Important relations Local assessor discovers his roots

Although interested in his family history, Tim Griffith of Secaucus hadn’t gone to Cambria County, Penn., searching out the roots of his family. He had gone there on an assignment as a property assessor and arrived at the county seat a little early.

“It was lunch time and the people I needed to see weren’t going to be around for a couple of hours,” he said, recalling his trip there during the summer. “I’ve always been interested in my family history. But I never did much about it.”

Griffith new some of his family had come from that part of the country, so on a whim, he called his mother to find out where, learning to his surprise he was at the right place.

This was the county seat at Ebensburg. This was coal mining country, and that part of his family had come to America from coal mining country in Great Britain.

Some of the towns his family originated in had ceased to exist, such as Barnsboro and Spangler – both long ago incorporated into north Cambria. He found small signs indicating their location, but little more.

“I knew my grandmother came from the area,” he said. “I tried to find my grandmother’s birth certificate.”

Griffith knew part of his family was distantly related to President Martin Van Buren and that some of his family members had also come over on the Mayflower, but he was curious to follow the threads of this branch of his family. So he went down to the county clerk to ask for information.

His mother gave him a couple of last names to work with, maiden names that might be helpful in finding records during his brief search, such as Wadell and Westover.

The news seemed bad when he began his search, since the clerk there informed him that many of the county’s earlier records were no longer kept on file in that office. Everything previous to 1906 had been relocated. He knew his grandmother was born in 1910, so he asked to see his great grandparents’ marriage certificate since they were married in the area in 1906. It bore a small nugget of real news, since the document not only contained his grandparents’ names but the names of their parents as well.

“It showed what my great grandparents did, where they were married,” he said. “His occupation was listed as a miner. He was 39 and a widower. She was 26.”

He had hit pay dirt, but he did not yet know how significant this was until – with his appetite whetted for more information — he walked a block to the local historical society and asked for information about the families on the certificate. Wadell yielded nothing. But the historical society had a file on Westover an inch thick.

“I went into their conference room with the file and opened it up,” he said. “There on top was a certificate from the Order of the Crown of Charlemagne in the United States” awarded to a woman named Fern Westover Coliver and a file of records that proved a direct connection between her and the Emperor of France.
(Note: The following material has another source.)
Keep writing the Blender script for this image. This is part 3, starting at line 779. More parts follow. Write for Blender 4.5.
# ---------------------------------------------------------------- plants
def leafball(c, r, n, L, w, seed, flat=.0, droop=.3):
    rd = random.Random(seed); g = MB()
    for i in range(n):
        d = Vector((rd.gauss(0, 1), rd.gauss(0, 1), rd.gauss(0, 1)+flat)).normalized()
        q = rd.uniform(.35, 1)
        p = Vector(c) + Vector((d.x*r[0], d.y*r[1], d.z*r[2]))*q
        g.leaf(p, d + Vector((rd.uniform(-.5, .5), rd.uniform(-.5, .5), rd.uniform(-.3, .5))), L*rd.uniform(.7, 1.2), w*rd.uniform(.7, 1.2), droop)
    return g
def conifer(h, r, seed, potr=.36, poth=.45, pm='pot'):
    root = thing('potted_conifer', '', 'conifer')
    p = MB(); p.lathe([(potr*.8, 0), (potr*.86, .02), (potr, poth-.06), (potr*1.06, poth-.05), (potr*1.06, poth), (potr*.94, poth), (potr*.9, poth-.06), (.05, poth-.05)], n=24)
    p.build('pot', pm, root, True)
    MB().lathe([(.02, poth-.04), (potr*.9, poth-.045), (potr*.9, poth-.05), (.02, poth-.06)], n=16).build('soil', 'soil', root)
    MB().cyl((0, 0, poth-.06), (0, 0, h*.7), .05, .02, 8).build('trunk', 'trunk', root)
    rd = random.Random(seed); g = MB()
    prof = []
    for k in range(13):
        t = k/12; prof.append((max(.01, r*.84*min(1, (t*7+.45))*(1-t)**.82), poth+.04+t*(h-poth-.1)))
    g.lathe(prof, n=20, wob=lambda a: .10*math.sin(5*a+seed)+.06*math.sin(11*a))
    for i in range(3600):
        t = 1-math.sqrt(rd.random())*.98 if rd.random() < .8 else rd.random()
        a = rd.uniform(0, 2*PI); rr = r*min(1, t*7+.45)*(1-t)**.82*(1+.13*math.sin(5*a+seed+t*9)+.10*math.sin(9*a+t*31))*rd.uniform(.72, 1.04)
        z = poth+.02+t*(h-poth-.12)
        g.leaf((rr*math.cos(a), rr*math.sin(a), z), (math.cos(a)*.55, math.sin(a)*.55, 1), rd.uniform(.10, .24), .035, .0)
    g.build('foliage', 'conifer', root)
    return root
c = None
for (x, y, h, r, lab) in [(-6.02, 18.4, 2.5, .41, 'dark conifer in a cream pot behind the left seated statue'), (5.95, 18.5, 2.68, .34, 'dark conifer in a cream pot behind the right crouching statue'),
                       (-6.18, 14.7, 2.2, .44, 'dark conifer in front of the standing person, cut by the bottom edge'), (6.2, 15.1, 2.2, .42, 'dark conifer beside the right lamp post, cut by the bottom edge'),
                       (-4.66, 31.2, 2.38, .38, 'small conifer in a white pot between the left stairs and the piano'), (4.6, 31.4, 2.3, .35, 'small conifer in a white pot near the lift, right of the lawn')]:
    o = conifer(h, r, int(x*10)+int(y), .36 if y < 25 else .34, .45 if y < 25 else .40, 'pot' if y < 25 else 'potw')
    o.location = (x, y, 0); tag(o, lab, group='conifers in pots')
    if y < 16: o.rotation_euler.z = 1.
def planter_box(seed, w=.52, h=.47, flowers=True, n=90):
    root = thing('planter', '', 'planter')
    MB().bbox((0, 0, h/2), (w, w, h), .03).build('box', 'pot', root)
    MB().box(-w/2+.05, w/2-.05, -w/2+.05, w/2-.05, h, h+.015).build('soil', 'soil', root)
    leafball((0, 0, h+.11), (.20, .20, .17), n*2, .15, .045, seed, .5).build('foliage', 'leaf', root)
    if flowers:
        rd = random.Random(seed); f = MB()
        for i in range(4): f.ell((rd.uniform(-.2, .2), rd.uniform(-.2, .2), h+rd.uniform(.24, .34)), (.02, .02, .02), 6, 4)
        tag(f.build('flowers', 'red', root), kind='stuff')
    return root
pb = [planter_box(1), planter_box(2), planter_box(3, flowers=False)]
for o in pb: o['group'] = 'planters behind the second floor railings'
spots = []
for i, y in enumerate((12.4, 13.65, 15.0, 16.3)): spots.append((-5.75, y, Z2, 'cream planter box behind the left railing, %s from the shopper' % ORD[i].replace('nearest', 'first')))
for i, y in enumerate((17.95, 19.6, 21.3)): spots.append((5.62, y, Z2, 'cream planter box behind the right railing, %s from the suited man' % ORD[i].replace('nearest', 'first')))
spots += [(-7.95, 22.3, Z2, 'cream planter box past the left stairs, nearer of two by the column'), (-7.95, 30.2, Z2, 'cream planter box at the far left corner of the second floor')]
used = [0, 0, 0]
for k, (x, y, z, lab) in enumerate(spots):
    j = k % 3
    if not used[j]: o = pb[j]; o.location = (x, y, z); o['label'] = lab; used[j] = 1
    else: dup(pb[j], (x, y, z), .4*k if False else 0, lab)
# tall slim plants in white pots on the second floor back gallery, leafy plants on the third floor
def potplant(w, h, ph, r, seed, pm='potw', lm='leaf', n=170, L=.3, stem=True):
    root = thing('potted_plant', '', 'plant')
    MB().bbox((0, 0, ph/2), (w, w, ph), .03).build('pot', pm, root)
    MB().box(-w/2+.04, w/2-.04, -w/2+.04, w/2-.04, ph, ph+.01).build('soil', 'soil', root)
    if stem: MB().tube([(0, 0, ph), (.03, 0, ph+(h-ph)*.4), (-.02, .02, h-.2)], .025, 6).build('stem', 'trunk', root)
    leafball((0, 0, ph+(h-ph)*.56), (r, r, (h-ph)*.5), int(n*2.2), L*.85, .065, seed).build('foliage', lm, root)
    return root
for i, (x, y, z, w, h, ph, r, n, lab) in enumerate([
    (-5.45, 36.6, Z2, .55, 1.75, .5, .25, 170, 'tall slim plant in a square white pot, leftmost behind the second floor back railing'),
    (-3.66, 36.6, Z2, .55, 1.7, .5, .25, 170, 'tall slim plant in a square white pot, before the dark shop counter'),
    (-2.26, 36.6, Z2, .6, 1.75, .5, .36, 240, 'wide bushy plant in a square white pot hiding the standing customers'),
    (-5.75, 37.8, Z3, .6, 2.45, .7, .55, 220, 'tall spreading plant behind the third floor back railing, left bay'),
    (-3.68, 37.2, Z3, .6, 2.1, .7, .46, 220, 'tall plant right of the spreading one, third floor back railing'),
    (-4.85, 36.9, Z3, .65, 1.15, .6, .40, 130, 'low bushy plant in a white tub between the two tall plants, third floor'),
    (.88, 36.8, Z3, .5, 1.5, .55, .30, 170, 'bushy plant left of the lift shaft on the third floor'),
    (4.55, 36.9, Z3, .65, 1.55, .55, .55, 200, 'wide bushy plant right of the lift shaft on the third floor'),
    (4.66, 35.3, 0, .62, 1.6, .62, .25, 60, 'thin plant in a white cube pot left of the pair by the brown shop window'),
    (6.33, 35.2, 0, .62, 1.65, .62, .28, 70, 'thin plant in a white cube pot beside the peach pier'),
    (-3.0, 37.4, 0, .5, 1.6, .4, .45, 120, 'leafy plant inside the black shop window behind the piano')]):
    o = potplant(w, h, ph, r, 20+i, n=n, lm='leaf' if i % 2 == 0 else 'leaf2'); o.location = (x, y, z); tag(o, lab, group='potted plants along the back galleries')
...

Griffith was stunned. But he grew more stunned as he went through the records that showed his branch of the family connected to the trunk of this family tree, and that Fern Coliver had tracked and recorded the blow-by-blow history of family members all the way back in time.

“She had done all the research,” Griffith said. “She listed where the records could be found.”

The list in front of him listed the exact location the original records could be found in county seats and libraries on both sides of the Atlantic, each generation dutifully accounted for – taking Griffith back along the route his ancestors had taken to get to Pennsylvania, back to Massachusetts and Connecticut, where one relation was mentioned in the dictionary of The First Settlers in New England.

The trail soon took Griffith across the Atlantic to England, where he discovered his relations to landed gentry listed as “Gentlemen,” Esquires,” “Lords” and eventually “Knights.” One distant relation along this line was the Earl of Somerset, whose father had apparently died in Jerusalem during the Crusades in October, 1193.

But the trail did not stop there. It crossed the English channel to a fractured Europe, where family members ruled some of the tiny, no longer existing nations that made up parts of the Hapsburg Empire. Family members came from countries like Alost and Luxembourg. One was listed as Count of Verdun. The documents tracked Griffith’s family line back to Louis II of France in 844, and before him Charles II, and finally Louis I, Charlemagne’s son.

Although Griffith still has to check out all of the references, the documents the historical society and the names he had from his mother match up.

“I’m stunned,” Griffith said. “I never imagined I would come up with anything like this.”